The idea that the problem with the pre-ACA status quo was a lack of competition among insurers happens to be the position of Stoller’s good buddy JD Vance. The problem is that it’s ludicrously false — the problem wasn’t a lack of competition per se, it was that “taking your premiums for threadbare insurance and just cancel it on the off chance you get an illness your policy actually covered” was a perfectly legal business model and no amount of competition could require the market to provide affordable insurance that covered anything. Which is why the repeal bill Vance loved would have resulted in tens of millions of people losing coverage and the coverage of the people lucky enough to keep it getting worse.

What was needed was the actual most important tools of progressive economic policy: redistribution and regulation. The ACA did this less well than comparable liberal democracies — who of course generally have more “consolidated” or fully public insurance — but far, far, far better than the status quo ante Stoller longs for because antitrust policy is the only hammer in his policy arsenal. Providing a huge expansion of benefits for the poor, working class, and middle class funded by upper-class tax increases, it is the most radical downward distribution of wealth passed by Congress in the last century, as well as an effective use of the regulatory state to eliminate or curtail the worst practices of the insurance industry, abuses that market competition is inherently unable to prevent.

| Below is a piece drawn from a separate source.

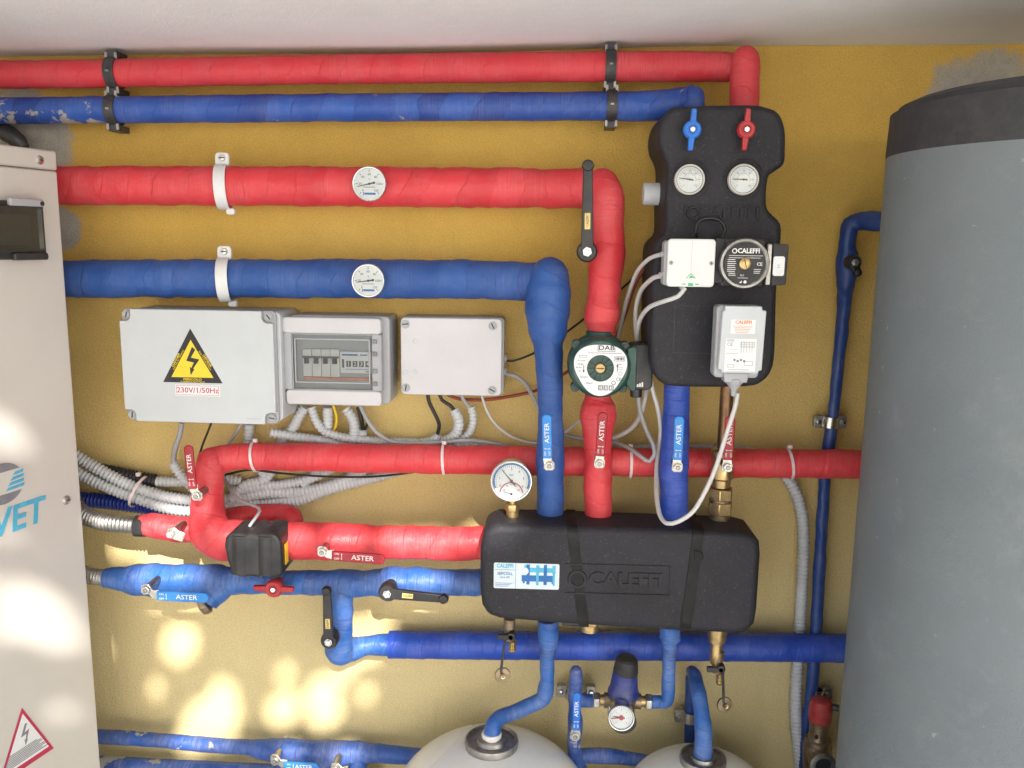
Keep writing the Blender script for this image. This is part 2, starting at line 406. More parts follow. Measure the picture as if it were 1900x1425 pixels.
def tube(bm, P, step=.01, n=20, bumpy=0.0, rib=None, round0=False, round1=False, seed=0):
    Q = catmull(P, step)
    if round0 or round1:
        def cap(a, nb):
            d = (a[0] - nb[0]).normalized(); r = a[1]
            return [(a[0] + d * r * math.sin(t), max(r * math.cos(t), r * .02)) for t in (R(25), R(50), R(70), R(84), R(89.5))]
        if round0: Q = cap(Q[0], Q[1])[::-1] + Q
        if round1: Q = Q + cap(Q[-1], Q[-2])
    uvl = bm.loops.layers.uv.verify()
    rings = []; L = 0; X = None; prev = None
    for i, (p, r) in enumerate(Q):
        a = Q[max(0, i - 1)][0]; b = Q[min(len(Q) - 1, i + 1)][0]; t = (b - a)
        t = t.normalized() if t.length > 1e-9 else Vector((0, 0, 1))
        if X is None: X, Y = frame_of(t)
        else:
            X = (X - t * X.dot(t)).normalized(); Y = t.cross(X)
        if prev is not None: L += (p - prev).length
        prev = p
        rr = r
        if rib: rr = r * (1 + rib[1] * (1 if (i % 4) in (1, 2) else -1))
        ring = []
        for j in range(n):
            an = 2 * math.pi * j / n; dv = X * math.cos(an) + Y * math.sin(an); q = rr
            if bumpy:
                nz = noise.noise((p + dv * r) * 16 + Vector((seed, 0, 0))) + .5 * noise.noise((p + dv * r) * 45 + Vector((0, seed, 0)))
                ridge = noise.noise(Vector((L * 38 + seed, an * .35 + L * 6, 0)))
                q = rr * (1 + bumpy * (nz * 1.7 + ridge * 1.5) + (.028 * (((L / .045 + j / n + 1.4 * noise.noise(p * 6 + Vector((0, 0, seed)))) % 1.0) - .5) if bumpy > .012 else 0))
            ring.append(bm.verts.new(p + dv * q))
        rings.append((ring, L))
    for (a, la), (b, lb) in zip(rings, rings[1:]):
        for j in range(n):
            k = (j + 1) % n
            f = bm.faces.new((a[j], a[k], b[k], b[j]))
            for lp, (uu, vv) in zip(f.loops, ((j / n, la), ((j + 1) / n, la), ((j + 1) / n, lb), (j / n, lb))): lp[uvl].uv = (uu, vv)
    bm.faces.new(rings[0][0][::-1]); bm.faces.new(rings[-1][0])
    return bm
def PT(pts, r=None):
    """(px,py,d[,rpx]) -> (Vector, radius m)"""
    o = []
    for p in pts:
        rp = p[3] if len(p) > 3 else r
        o.append((W(p[0], p[1], p[2]), rp * mpp(p[0], p[1], p[2])))
    return o
_sd = [0]
def pipe(name, label, cat, runs, mat, parent=None, bumpy=.035, group=None, step=.0055, n=28, r=None, cap=(False, False), rib=None, plabel=None):
    bm = B()
    if not isinstance(runs[0], list): runs = [runs]
    for rn in runs:
        _sd[0] += 3.7
        tube(bm, PT(rn, r), step, n, bumpy, rib, cap[0], cap[1], _sd[0])
    ob = mk(name, bm, mat, parent, sharp=60, recalc=False, label=plabel)
    if parent is None: tag(ob, label, cat, group)
    return ob
def conduit(label, pts, mat='gconduit', r=9, group='grey corrugated conduits', name='corrugated_conduit', pitch=.0080, parent=None, cat='conduit', amp=.15):
    P = PT(pts, r)
    # resample finely so that every rib is real geometry
    bm = B(); Q = catmull(P, .004)
    # uniform re-step
    pts2 = []; acc = 0; st = pitch / 4
    for (a, ra), (b, rb) in zip(Q, Q[1:]):
        L = (b - a).length
        while acc <= L:
            t = acc / L if L > 0 else 0; pts2.append((a.lerp(b, t), ra + (rb - ra) * t)); acc += st
        acc -= L
    n = 14; X = None; rings = []
    for i, (p, rr) in enumerate(pts2):
        a = pts2[max(0, i - 2)][0]; b = pts2[min(len(pts2) - 1, i + 2)][0]; t = (b - a).normalized()
        if X is None: X, Y = frame_of(t)
        else: X = (X - t * X.dot(t)).normalized(); Y = t.cross(X)
        q = rr * (1 + amp * (1, .55, -1, -.55)[i % 4]) if True else rr
        rings.append([bm.verts.new(p + (X * math.cos(2 * math.pi * j / n) + Y * math.sin(2 * math.pi * j / n)) * q) for j in range(n)])
    for a, b in zip(rings, rings[1:]):
        for j in range(n): bm.faces.new((a[j], a[(j + 1) % n], b[(j + 1) % n], b[j]))
    bm.faces.new(rings[0][::-1]); bm.faces.new(rings[-1])
    ob = mk(name, bm, mat, parent, sharp=80, recalc=False)
    if parent is None: tag(ob, label, cat, group)
    return ob
def cable(label, pts, mat, r=3, group='loose cables on the wall', parent=None, name='cable'):
    bm = B(); tube(bm, PT(pts, r), .008, 10)
    ob = mk(name, bm, mat, parent, sharp=60, recalc=False)
    if parent is None: tag(ob, label, 'cable', group)
    return ob
def band(bm, c, ax, r, w, th, n=36):
    ax = ax.normalized()
    lathe(bm, [(r, -w / 2), (r + th, -w / 2), (r + th, w / 2), (r, w / 2)], c, ax, n, closed=True)
    return bm

# ------------------------------------------------------------------ setting: house wall, slab, ground
hz = bpy.data.objects.new('house', None); COL.objects.link(hz); hz.location = (0, 0, 0); ORG[hz.name] = Vector()
tag(hz, 'yellow plastered house wall under a white plastered balcony slab', 'building')
zl = W(0, 106, 0); zr = W(1900, 82, 0); sl = (zr.z - zl.z) / (zr.x - zl.x)
def zc(x): return zl.z + sl * (x - zl.x)
bm = B()
box(bm, -6, 6, 0, .3, 0, 6)                     # x, depth, z
bm.verts.ensure_lookup_table()
mk('wall', bm, 'plaster', hz, smooth=False)
bm = B(); gx = [-3 + .1 * i for i in range(71)]; gy = [-.0015 - 1.15 * j / 12 for j in range(13)]
vs = [[bm.verts.new((x, y, zc(x) + .004 * noise.noise(Vector((x * 2, y * 2, 0))) + .006 * noise.noise(Vector((x * .7, y, 3))))) for y in gy] for x in gx]
for a, b in zip(vs, vs[1:]):
    for j in range(12): bm.faces.new((a[j], a[j + 1], b[j + 1], b[j]))
top = [[bm.verts.new((x, y, zc(x) + .22)) for y in (gy[0], gy[-1])] for x in (gx[0], gx[-1])]
bm.faces.new([vs[i][-1] for i in range(71)] + [top[1][1], top[0][1]])
bm.faces.new((top[0][0], top[0][1], top[1][1], top[1][0]))
mk('balcony_slab', bm, 'ceiling', hz)
bm = B(); box(bm, 1.34, 1.6, -.75, -.001, 0, 1.97); mk('added_shade_wall', bm, 'plaster', hz, smooth=False)  # unseen wall added at the right to block sky light and darken that side
bm = B(); box(bm, -60, 60, -80, 20, -.2, 0)
g = mk('ground', bm, 'ground', smooth=False); g['kind'] = 'structure'

# ------------------------------------------------------------------ heat pump cabinet at the left
hyp = 712.5 - FPX * math.tan(PITCH)
u = ray(1480, hyp); u.z = 0; u.normalize()
E0 = W(134, 700, .16); nrm = u.cross(Vector((0, 0, 1))).normalized()
if nrm.dot(CP - E0) < 0: nrm = -nrm
def PF(px, py, off=0):
    v = ray(px, py); o = E0 + nrm * off
    return CP + v * ((o - CP).dot(nrm) / v.dot(nrm))
ztop = PF(99, 280).z; zseam = PF(100, 316).z
cab = T('heat_pump_cabinet', 'tall cream metal cabinet with blue lettering at the left edge', 'cabinet', 0, 0, 0, origin=Vector((E0.x, E0.y, 0)))
def cabbox(bm, z0, z1, out=0, L=.95, wd=.55):
    a = Vector((E0.x, E0.y, 0)) + nrm * out; q = -u
    pts = [a, a + q * L, a + q * L - nrm * wd, a - nrm * wd]
    lo = [bm.verts.new((p.x, p.y, z0)) for p in pts]; hi = [bm.verts.new((p.x, p.y, z1)) for p in pts]
    bm.faces.new(lo); bm.faces.new(hi)
    for i in range(4): bm.faces.new((lo[i], lo[(i + 1) % 4], hi[(i + 1) % 4], hi[i]))
    return bm
cab.part('body', cabbox(B(), .05, zseam - .0012), 'cream', world=True, bevel=3)
cab.part('top_panel', cabbox(B(), zseam, ztop, .0012), 'cream', world=True, bevel=3)
cab.part('plinth', cabbox(B(), 0, .05, -.01), 'strap', world=True)
def FM(px, py, off, k=None):
    o = PF(px, py) + nrm * off; k = k or (o - CP).dot(ROT @ Vector((0, 0, -1))) / FPX
    Bm = Matrix((u, Vector((0, 0, 1)), nrm)).transposed()
    return Matrix.Translation(o) @ (Bm * k).to_4x4(), k
for (px, py) in ((73, 297), (123, 928)):
    m4, k = FM(px, py, 0); bm = B(); lathe(bm, [(0, 5), (4, 4.4), (8, 2.5), (9, 0)], n=20); bm.transform(m4)
    s_ = cab.part('screw', bm, 'steel', world=True)
    bm = B(); box(bm, -4, 4, -.8, .8, 4.3, 5.2); bm.transform(m4); cab.part('screw_slot', bm, 'ink', s_, world=True)
# display window with clear flap
m4, k = FM(66, 424, 0)
bm = B(); prism(bm, rrect(-210, 8, -56, 48, 8), 0, 14); bm.transform(m4); wf = cab.part('window_frame', bm, 'darkin', world=True, bevel=2)
bm = B(); prism(bm, rrect(-195, -2, -42, 38, 6), 14.5, 20); bm.transform(m4); cab.part('flap', bm, 'smoked', wf, world=True)
bm = B(); box(bm, -190, -24, -30, 24, 14, 14.4); bm.transform(m4); cab.part('display', bm, 'box3', wf, world=True)
for yy in (44, -52):
    bm = B(); box(bm, -70, 2, yy - 5, yy + 8, 14, 24); bm.transform(m4); hgp = cab.part('hinge', bm, 'box3' if yy > 0 else 'darkin', wf, world=True, bevel=2)
    bm = B(); cyl(bm, -4, yy + 1, 24, 26, 4, 14); bm.transform(m4); cab.part('hinge_pin', bm, 'darkin', hgp, world=True)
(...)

On a more general level, the surprisingly progressive aspects of the Biden administration has caused some to think that every difference from Obama was an improvement. With respect to its commitment to full employment and antitrust, this is true. But the grab bag of temporary welfare state expansions that were predictably allowed to expire was an area where (in part because of smaller Senate majorities) governance under Biden was substantially worse. If she wins and gets a Democratic Congress, Harris needs to focus on a major priority or two and make it a permanent rather than temporary expansion. A lot of good came out of the Biden administration, but no domestic legislation as good or important as the Affordable Care Act.